TASK INSTRUCTIONS:
The lines to be extracted run from the start of the listing through the line containing "COL = S.collection"; copy them exactly and nothing else.

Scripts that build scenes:
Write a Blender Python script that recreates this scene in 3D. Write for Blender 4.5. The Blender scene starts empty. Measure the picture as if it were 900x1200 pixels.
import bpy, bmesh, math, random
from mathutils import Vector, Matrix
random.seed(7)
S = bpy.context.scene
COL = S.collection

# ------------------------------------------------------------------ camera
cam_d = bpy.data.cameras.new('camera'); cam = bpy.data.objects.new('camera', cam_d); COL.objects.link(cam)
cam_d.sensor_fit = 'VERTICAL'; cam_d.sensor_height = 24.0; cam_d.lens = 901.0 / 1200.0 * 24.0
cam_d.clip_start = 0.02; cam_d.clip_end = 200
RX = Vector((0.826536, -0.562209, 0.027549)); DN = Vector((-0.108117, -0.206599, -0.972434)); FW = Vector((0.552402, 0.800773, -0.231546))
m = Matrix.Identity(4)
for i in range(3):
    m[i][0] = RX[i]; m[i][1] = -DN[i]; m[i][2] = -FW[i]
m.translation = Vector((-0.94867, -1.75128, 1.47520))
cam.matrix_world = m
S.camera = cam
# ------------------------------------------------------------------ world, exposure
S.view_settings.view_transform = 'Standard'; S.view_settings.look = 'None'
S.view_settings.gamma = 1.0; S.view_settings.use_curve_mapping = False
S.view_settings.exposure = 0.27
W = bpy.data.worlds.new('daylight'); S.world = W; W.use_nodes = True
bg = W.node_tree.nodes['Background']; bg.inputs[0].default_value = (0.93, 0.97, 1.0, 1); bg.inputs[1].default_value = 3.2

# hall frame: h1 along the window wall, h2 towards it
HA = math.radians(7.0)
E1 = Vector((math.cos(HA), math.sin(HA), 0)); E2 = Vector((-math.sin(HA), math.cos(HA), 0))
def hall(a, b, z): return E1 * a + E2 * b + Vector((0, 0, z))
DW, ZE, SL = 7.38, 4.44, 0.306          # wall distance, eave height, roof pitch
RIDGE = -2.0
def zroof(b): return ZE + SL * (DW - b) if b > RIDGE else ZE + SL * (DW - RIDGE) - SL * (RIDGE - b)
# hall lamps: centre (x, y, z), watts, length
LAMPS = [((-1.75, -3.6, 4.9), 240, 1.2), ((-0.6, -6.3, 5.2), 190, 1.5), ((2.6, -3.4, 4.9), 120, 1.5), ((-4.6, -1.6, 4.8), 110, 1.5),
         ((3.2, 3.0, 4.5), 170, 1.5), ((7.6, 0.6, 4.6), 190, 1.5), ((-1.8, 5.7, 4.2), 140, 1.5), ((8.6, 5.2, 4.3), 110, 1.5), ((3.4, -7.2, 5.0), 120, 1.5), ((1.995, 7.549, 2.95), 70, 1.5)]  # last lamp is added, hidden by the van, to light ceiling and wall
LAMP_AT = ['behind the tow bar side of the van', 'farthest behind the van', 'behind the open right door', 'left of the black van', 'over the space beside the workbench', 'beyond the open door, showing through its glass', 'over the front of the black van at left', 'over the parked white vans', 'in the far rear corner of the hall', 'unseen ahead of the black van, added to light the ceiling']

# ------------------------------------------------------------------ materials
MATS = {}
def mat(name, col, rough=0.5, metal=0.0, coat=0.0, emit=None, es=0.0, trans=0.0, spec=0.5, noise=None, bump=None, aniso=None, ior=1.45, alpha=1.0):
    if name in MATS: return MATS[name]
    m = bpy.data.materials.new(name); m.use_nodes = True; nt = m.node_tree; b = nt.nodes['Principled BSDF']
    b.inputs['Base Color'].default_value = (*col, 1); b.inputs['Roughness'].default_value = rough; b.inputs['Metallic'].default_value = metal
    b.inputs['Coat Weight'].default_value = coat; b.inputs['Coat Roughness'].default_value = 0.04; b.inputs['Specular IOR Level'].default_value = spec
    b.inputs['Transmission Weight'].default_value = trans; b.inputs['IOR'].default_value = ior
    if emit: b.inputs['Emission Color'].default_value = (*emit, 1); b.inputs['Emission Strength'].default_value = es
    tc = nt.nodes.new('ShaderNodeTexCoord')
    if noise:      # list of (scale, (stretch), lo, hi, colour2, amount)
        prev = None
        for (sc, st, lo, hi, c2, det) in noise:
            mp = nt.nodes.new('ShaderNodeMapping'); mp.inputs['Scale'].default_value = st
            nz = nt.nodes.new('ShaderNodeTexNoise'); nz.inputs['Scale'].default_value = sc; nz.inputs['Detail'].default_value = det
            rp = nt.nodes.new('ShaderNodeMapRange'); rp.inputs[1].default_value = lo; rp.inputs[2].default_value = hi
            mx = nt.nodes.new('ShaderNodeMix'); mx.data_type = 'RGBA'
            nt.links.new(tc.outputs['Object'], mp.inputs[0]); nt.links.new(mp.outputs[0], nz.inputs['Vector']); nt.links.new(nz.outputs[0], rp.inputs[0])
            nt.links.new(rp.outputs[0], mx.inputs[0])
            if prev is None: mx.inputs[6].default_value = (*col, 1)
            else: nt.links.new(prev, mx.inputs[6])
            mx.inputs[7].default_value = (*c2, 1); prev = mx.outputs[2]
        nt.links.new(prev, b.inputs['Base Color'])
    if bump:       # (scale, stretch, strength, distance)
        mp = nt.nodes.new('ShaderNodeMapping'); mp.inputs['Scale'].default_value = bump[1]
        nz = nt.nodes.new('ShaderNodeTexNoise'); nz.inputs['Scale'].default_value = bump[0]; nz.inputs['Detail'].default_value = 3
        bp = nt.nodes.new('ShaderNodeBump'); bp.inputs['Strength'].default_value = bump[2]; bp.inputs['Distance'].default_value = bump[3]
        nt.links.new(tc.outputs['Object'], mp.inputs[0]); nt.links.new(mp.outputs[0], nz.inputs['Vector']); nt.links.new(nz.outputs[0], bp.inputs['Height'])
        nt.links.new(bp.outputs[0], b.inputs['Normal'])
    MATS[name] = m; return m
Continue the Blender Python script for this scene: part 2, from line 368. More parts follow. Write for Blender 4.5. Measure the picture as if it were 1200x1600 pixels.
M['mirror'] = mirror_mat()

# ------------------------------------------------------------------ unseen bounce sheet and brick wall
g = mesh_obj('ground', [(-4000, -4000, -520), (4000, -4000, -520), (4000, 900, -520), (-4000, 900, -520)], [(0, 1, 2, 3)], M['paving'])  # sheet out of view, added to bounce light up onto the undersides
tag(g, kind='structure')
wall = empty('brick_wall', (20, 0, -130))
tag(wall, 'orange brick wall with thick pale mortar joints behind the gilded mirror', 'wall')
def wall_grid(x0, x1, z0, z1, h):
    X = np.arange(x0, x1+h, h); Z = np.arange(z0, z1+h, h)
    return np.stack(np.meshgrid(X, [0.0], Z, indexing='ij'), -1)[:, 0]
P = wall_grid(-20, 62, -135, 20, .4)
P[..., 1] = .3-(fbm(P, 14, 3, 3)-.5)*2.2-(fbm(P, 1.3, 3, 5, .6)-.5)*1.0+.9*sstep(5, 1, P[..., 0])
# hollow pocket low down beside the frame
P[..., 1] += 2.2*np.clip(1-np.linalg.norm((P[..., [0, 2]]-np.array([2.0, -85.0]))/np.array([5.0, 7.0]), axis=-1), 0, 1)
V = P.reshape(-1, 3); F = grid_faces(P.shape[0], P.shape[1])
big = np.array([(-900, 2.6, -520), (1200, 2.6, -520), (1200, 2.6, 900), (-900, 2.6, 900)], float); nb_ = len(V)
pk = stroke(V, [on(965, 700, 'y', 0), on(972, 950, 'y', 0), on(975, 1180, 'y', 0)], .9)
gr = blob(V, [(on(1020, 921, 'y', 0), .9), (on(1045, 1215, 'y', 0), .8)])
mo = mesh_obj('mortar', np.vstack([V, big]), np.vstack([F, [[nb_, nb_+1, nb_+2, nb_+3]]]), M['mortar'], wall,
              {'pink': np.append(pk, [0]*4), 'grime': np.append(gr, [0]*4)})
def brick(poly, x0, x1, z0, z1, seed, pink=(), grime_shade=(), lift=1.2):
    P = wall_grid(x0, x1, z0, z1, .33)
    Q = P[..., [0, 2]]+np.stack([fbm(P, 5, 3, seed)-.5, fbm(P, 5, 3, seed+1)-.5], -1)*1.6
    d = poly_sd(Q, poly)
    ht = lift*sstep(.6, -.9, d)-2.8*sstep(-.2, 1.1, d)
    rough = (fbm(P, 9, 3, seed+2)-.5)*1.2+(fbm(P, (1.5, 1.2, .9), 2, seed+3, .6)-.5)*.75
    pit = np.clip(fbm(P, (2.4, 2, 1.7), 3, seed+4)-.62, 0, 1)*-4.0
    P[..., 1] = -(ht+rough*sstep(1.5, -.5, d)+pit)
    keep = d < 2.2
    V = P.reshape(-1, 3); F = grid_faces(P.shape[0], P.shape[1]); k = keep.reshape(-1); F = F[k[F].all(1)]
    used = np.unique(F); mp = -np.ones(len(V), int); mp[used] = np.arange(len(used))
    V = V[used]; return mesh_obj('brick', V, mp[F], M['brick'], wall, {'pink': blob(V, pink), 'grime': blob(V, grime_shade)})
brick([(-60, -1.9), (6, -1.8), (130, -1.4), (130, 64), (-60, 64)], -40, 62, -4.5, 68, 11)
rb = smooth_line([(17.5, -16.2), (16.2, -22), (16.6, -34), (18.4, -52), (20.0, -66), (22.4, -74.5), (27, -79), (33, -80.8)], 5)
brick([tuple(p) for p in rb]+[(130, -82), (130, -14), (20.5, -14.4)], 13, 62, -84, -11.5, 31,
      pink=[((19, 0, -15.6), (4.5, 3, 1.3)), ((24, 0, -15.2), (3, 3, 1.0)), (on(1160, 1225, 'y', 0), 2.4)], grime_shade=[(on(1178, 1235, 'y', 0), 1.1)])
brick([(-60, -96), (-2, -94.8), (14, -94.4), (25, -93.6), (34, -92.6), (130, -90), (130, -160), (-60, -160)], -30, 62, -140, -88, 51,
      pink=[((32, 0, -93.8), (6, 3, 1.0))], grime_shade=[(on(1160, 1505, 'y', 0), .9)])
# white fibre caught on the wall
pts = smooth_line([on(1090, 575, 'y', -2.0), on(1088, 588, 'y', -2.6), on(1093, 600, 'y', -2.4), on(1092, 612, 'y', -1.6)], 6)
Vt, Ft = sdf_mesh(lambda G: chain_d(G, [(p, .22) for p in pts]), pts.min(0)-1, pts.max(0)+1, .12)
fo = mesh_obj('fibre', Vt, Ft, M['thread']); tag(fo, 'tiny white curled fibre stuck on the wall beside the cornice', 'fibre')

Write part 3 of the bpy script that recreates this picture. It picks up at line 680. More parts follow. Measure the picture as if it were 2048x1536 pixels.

TASK SOLUTION:
Write a Blender Python script that recreates this scene in 3D. Write for Blender 4.5. The Blender scene starts empty. Measure the picture as if it were 900x1200 pixels.
import bpy, bmesh, math, random
from mathutils import Vector, Matrix
random.seed(7)
S = bpy.context.scene
COL = S.collection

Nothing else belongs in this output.